Senator Kent Conrad of North Dakota - Press Release

Farm Bill Passes Senate

Conrad to Serve on Conference Committee

February 13, 2002

Washington – The U.S. Senate today approved a comprehensive new farm bill to replace the failed "Freedom to Farm" policies, and provide a better deal for North Dakota farmers than a bill approved in the House, Senator Kent Conrad said.

"This bill keeps all the provisions important to North Dakota producers, provisions we wrote in the Senate Agriculture Committee," said Conrad. "We've strengthened it further on the floor of the Senate, adding disaster payments for farmers who lost crops to drought and moisture, or who suffered crop quality losses. We limited payments to the largest of producers, strengthened the sugar program, supported livestock producers over packers. This is a strong bill for North Dakota and the nation."

The bill passed on a bipartisan vote of 58-40. Conrad, who helped write the bill in the Senate Agriculture Committee, will be one of just seven Senate conferees on the House-Senate conference committee that will iron out the differences between the Senate bill and the House bill, which passed last fall.

"The need for good farm policy could not be more pressing. We're entering our fifth straight year of rock bottom crop prices. We've had too many years of bad policy and bad prices. It's time for a change," Conrad said.
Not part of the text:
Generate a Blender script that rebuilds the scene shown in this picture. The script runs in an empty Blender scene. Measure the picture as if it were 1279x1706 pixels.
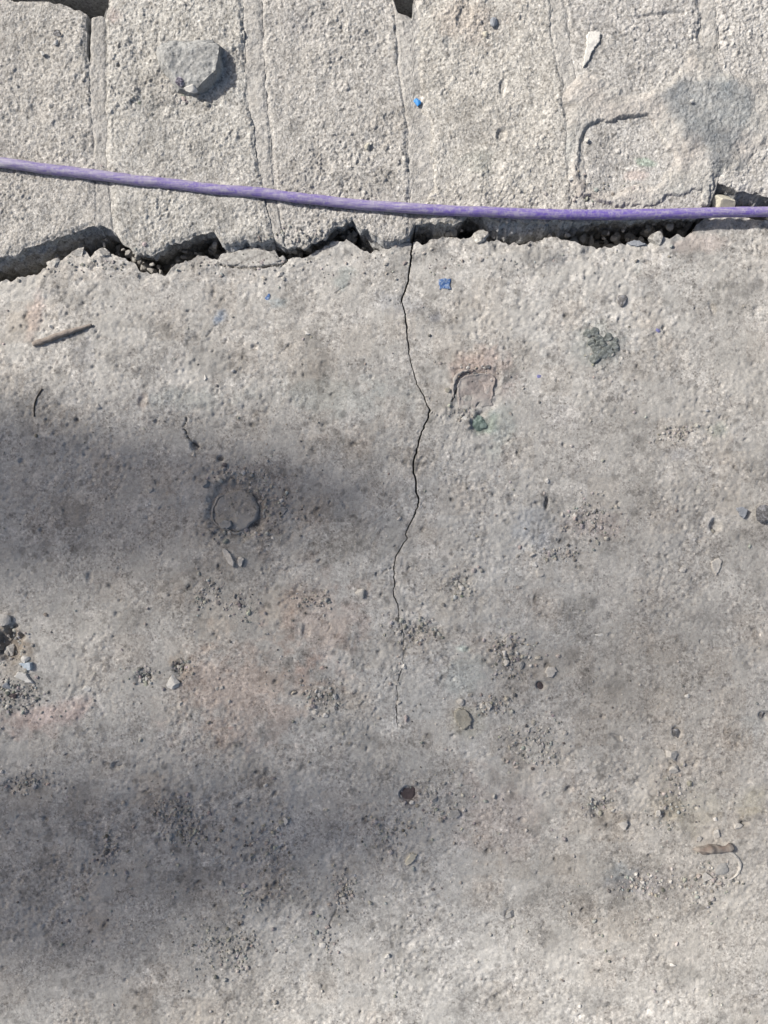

Among the highlights of the bill cited by Conrad were: • $2.4 billion in disaster aid for farmers who suffered natural disasters. The aid will include prevented planting and quality loss due to excessive moisture. • a maximum limit of $275,000 in farm program payments per year per operation, approximately half the level allowed under the house bill. • a ban on most meat processors from owning cattle, hogs or sheep, in the two weeks prior to slaughter. • an increase in the wheat loan rate to $3.00 per bushel, 42 cents higher than both current law and the House-passed farm bill which allows loan levels to drop. • a new "all-barley" loan level of $2.00 per bushel. • establishment, for the first time, of an income support program for pulse crops such as dry peas, lentils, and chickpeas. • repeal of the current sugar loan forfeiture penalty and the sugar marketing assessment. -more-

Conrad farm bill release Page 2

• CRP continuous wetland sign-up made permanent, with increased eligibility up to ten acres. • an option for farmers – at the farmer's choice – to update farm program bases and yields to reflect actual production during the years 1998 through 2001. • an increase in funding for USDA trade programs of more than $1 billion. • additional funding for conservation cost-share and related programs. • country-of-origin labeling requirements for imported meat. • vastly improved rural development programs. • a renewable energy title.

"The House bill was a good beginning, but this bill is even better for North Dakota. I'll work to preserve strong farm programs for our state in the conference committee. Rural America can't wait any longer," Conrad said.